ONU contesta mudanças na Constituição da Nicarágua com poderes ilimitados ao presidente

Emenda estende mandato de Daniel Ortega para seis anos e eleva papel da mulher dele, Rosario Murillo, tornando-a copresdiente

Conteúdo adaptado de material publicado originalmente pela ONU News

O Grupo de Peritos em Direitos Humanos da ONU (Organização das Nações Unidas) expressou “profunda preocupação” com uma emenda constitucional, adotada na semana passada pela Nicarágua.

Em comunicado emitido na segunda-feira (25), o Grupo afirma que as mudanças conferem poderes ilimitados ao atual presidente do país, Daniel Ortega, e à esposa dele, Rosario Murillo, vice-presidente da Nicarágua e que passará agora a copresidente da nação centro-americana.

Acaba proibição de censura à imprensa

A emenda adotada pela Assembleia Nacional em 22 de novembro aumenta o mandato presidencial de cinco para seis anos e acaba com a proibição de censura à imprensa, o que era garantido pela carta magna nicaraguense.

O presidente da Nicarágua, Daniel Ortega, em foto de 2012 (Foto: Chancelaria do Equador)

Além disso, a partir de agora direitos fundamentais podem ser suspensos durante um estado de emergência. Outra novidade é o limite permitido para envolvimento do exército em temas de políticas domésticas. Se o governo alegar ameaças à estabilidade do Estado, os militares poderão fazer uma intervenção a pedido do presidente.

Linguagem vaga e tentativa de controlar poderes 

Daniel Ortega retornou ao poder em 2007 na Nicarágua e desde então já realizou 12 reformas constitucionais. Para o presidente do Grupo de Peritos, Jan-Michael Simon, o governo estaria tentando legalizar e consolidar o controle de um poder irrestrito.

Segundo ele, a reforma utiliza uma linguagem vaga e formaliza o que já existe de facto: o fim da separação entre os poderes. O novo texto não menciona mais a palavra poderes, mas apenas órgãos que seriam “coordenados” pela presidência.

As propostas também eliminam a referência explícita ao pluralismo político, uma crítica que já havia sido feita, na semana passada, pelo alto comissário de Direitos Humanos da ONU, Volker Turk.

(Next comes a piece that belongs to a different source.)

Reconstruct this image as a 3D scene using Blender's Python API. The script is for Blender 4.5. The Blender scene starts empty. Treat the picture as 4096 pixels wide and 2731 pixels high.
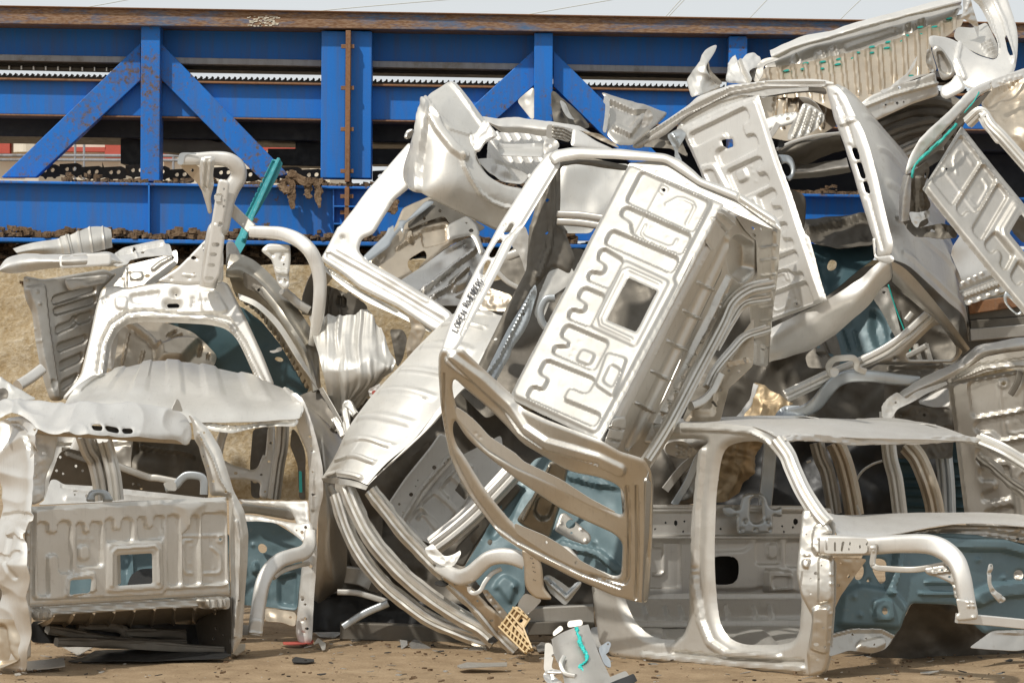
import bpy, math, random
import numpy as np
from mathutils import Vector
R = math.radians
SC = bpy.context.scene
COL = SC.collection
# ------------------------------------------------------------------ survey helpers
# The place was surveyed from one telephoto standpoint: a sight line (x, y) in
# photograph pixels plus a distance Y (m, 0 = 25 m from the tripod) is a point.
PX, CX, CY, DIST, EYE = 557.0, 2048.0, 1365.5, 25.0, 2.27
def U(x, y, Y):
    d = (DIST + Y) / DIST / PX
    return Vector(((x - CX) * d, Y, EYE - (y - CY) * d))
def UA(x, y, Y):
    d = (DIST + Y) / DIST / PX
    return np.stack([(x - CX) * d, Y, EYE - (y - CY) * d], axis=-1)
TILE = {'A1': (0, 0), 'A2': (1350, 0), 'A3': (2696, 0), 'B1': (0, 900), 'B2': (1350, 900), 'B3': (2696, 900),
        'C1': (0, 1798), 'C2': (1350, 1798), 'C3': (2696, 1798), 'M1': (1600, 320, 1600 / 2352), 'F1': (2320, 640, 880 / 657)}
KZ = 1400 / 2352
def T(s):
    """'A1 x,y x,y,d B1 x,y' -> list of survey points; a tag switches the chart."""
    out = []; ox, oy, k = 0, 0, 1
    for w in s.split():
        if w in TILE: ox, oy, k = (TILE[w] + (KZ,))[:3]; continue
        if w == 'N': ox, oy, k = 0, 0, 1; continue
        v = [float(a) for a in w.split(',')]
        out.append((ox + v[0] * k, oy + v[1] * k) + tuple(v[2:]))
    return out
def chaikin(p, n=2, closed=True):
    p = [tuple(q) for q in p]
    for _ in range(n):
        q = []; m = len(p)
        if not closed: q.append(p[0])
        for i in range(m if closed else m - 1):
            a, b = np.array(p[i]), np.array(p[(i + 1) % m])
            q += [tuple(a * .75 + b * .25), tuple(a * .25 + b * .75)]
        if not closed: q.append(p[-1])
        p = q
    return p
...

Segundo ele, a medida está relacionada às eleições de 2026. Outra preocupação da ONU é a suspensão do direito individual à cidadania nicaraguense. 

Direitos cancelados, confisco e suspensão da cidadania

Desde 2023, 546 pessoas perderam a nacionalidade e ficaram apátridas.  Algumas tiveram suas propriedades e direitos à aposentadoria ou reforma cancelados.

No comunicado de segunda, o Grupo de Peritos da ONU pediu à comunidade internacional que inste ao governo da Nicarágua a restaurar, imediatamente, a separação de poderes e outros princípios democráticos além de cumprir suas obrigações internacionais.

Respeito à dignidade humana e censura a jornalistas

Para os especialistas, após virtualmente erradicar o jornalismo independente na Nicarágua, o governo agora remove a proibição da censura de canais de mídia além de eliminar o respeito à dignidade da pessoa humana como um princípio de nação.

Com isso, a Nicarágua irá caminhar na contramão do consenso global que faz da dignidade uma pedra angular da ordem internacional baseada nos direitos humanos.

Desde 2018, a situação de violações dos direitos humanos tem piorado no país latino-americano quando o governo respondeu com violência a protestos de estudantes que exigiam a renúncia do presidente Daniel Ortega.

No ano passado, autoridades prenderam clérigos e outros religiosos além de pessoas que discordavam do governo.

O alto comissário de direitos humanos da ONU pediu a libertação imediata de todos os presos políticos.